I recently wrote about the theme of priests fighting crime in films of the thirties and forties. It also featured in some fifties films. The ‘Method’ actor Montgomery Clift was impressive in I Confess in 1951, playing a priest who goes to his death rather than break the seal of the confessional. A murderer confesses his crime to him in the confession box in this classic Hitchcock tale. Afterwards, he himself bizarrely becomes convicted of it, leading to his execution.
One of the most controversial celluloid priests of the fifties was Karl Malden. He starred opposite Marlon Brando as a morally conflicted longshoreman in Elia Kazan’s On the Waterfront. Brando is affiliated with the mobsters getting ‘kickbacks’ on the Hoboken docks, but doesn’t know the full extent of the corruption.
When the brother of his girlfriend is killed, Malden, as Fr Barry, sees an opportunity to galvanise the slowly-awakening conscience of the impressionable Brando. He takes religion onto the streets to upend the stranglehold gangland henchmen have on the local workforce.
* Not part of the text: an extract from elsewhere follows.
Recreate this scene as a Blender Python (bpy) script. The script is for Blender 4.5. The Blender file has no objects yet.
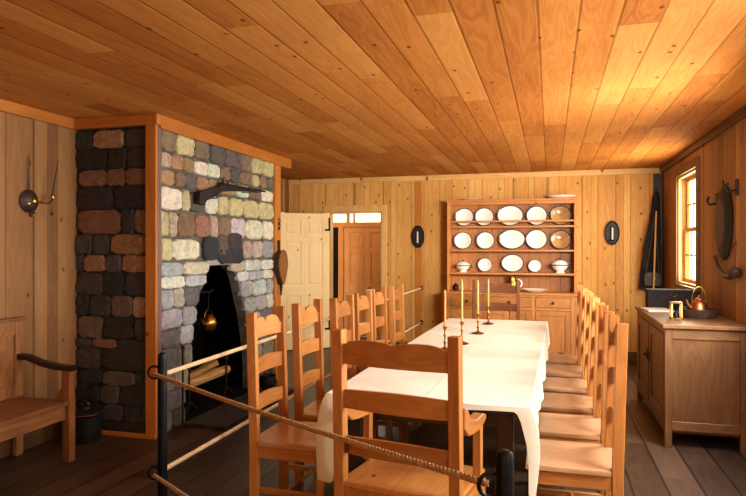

Malden based his performance on Fr John Corridan, a special advisor on the film. He spent a week with the priest at his church near Hell’s Kitchen on the Hudson River.
“He was a real man of the people,” he said after the film wrapped, “I knew I couldn’t portray this man as a sanctimonious, holier-than-thou type.”
Fr Barry said to Malden during the shoot, “Don’t play me like a priest. Play me like a man. I was born in this neighbourhood. When I was growing up, there were two ways to go – become a priest or a hood. I could easily have gone the other road.”
Budd Schulberg, who wrote the screenplay, said in Fr Corridan’s obituary in 1984, “He was the closest I ever came to feeling what true Christianity was all about.”
When he first met him, he described him as “a tall, gangling, energetic, ruddy-faced Irishman whose speech was a fascinating blend of Hell’s Kitchen jargon and baseball slang. He had the facts and figures of a master of economics and the humanity of Christ.”
Malden captured his character right from the moment he gives his first waterfront ‘sermon’ aboard a ship after a stevedore is murdered. “Everyone who keeps silent,” he urges, “is just as guilty as the Roman soldiers who pierced the flesh of our Lord.”
He appeals to the vacillating Brando, the film’s unlikely Christ-figure, in a denouement that came to be called “a crucifixion without nails.” Fr Corridan himself stated, “Some people think the crucifixion only took place on Calvary. This is untrue. Christ goes to union meetings.”
Though the film’s plot extolled the merits of whistle-blowing, the manner in which Malden persuaded Brando to do so wasn’t without an ironic undertone, for Kazan had ‘named names’ during the Joseph McCarthy witch-hunt for “Reds under the beds” in the 1950s. Some saw it as an attempt to rationalise ‘squealing,’ which compromised its impact for them.